Officials in Maine have approved a tough new regulation that forces the companies that manufacture the plastic products that are difficult if not impossible to recycle to pay up to support local recycling programs.
The concept, known as extended producer responsibility charges the companies that produce the waste that local governments are stuck dealing with fees to cover some or all of the costs of local recycling programs.
These programs have been passed in some form in 33 states, the New York Times reports, but most do not deal with the plastic and packaging issues.
How to handle the cost of recycling programs was less of an issue for local governments when China was accepting shipments of plastic waste from all over the world for reprocessing it. When China stopped accepting the waste—and other countries that were possible replacements also began turning down imports they said made their countries into dumping grounds—local officials had to rethink their recycling programs were worth continuing.
Added to the calculation is the fact that the value of recyclables, like all commodities, varies with the market. This is especially true of plastics.

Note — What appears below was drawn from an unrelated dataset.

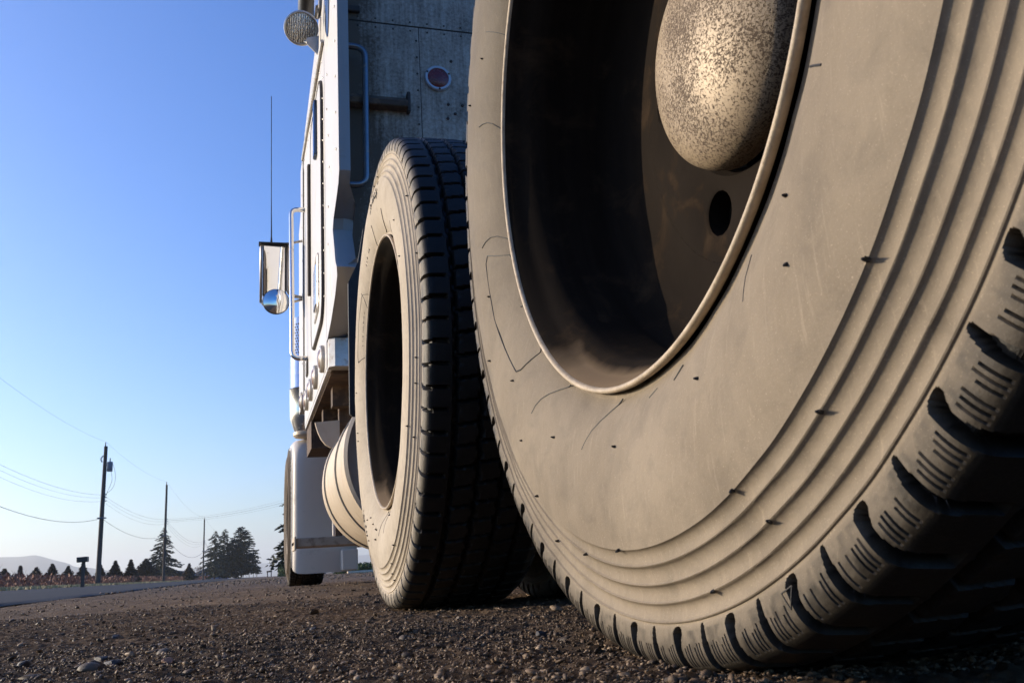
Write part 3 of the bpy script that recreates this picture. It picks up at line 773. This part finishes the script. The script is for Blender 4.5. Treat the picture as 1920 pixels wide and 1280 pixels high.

Part of the problem is that the petroleum industry, which is the industry behind the plastic industry, has deluded the public for years about plastic recycling. It was sold as easy, with the recycling logos on bottles and jugs that implied all you had to do was to put it in the right bin.
This was a lie. The fact is the chemical makeup of some plastic containers is so complex that it is unprofitable to try to recycle them.
Another factor affecting the cost of local recycling programs is the lack of education and enforcement of curbside recycling standards, which can result in a high rate of contamination. That means people putting items in their recycling carts that either can no longer be recycled or were never considered recyclable.
If Florida were to pass a law like the one in Maine—and in many European Union countries—it could provide incentives to do more to encourage legitimate recycling efforts and to provide an opening for state officials to require local governments to do more to combat the contamination problem.
The proposal would run into the usual opposition from retailers and manufacturers who typically claim this will raise prices for consumers. However, independent analyses have concluded the effect on product prices is negligible, according to the same New York Times article.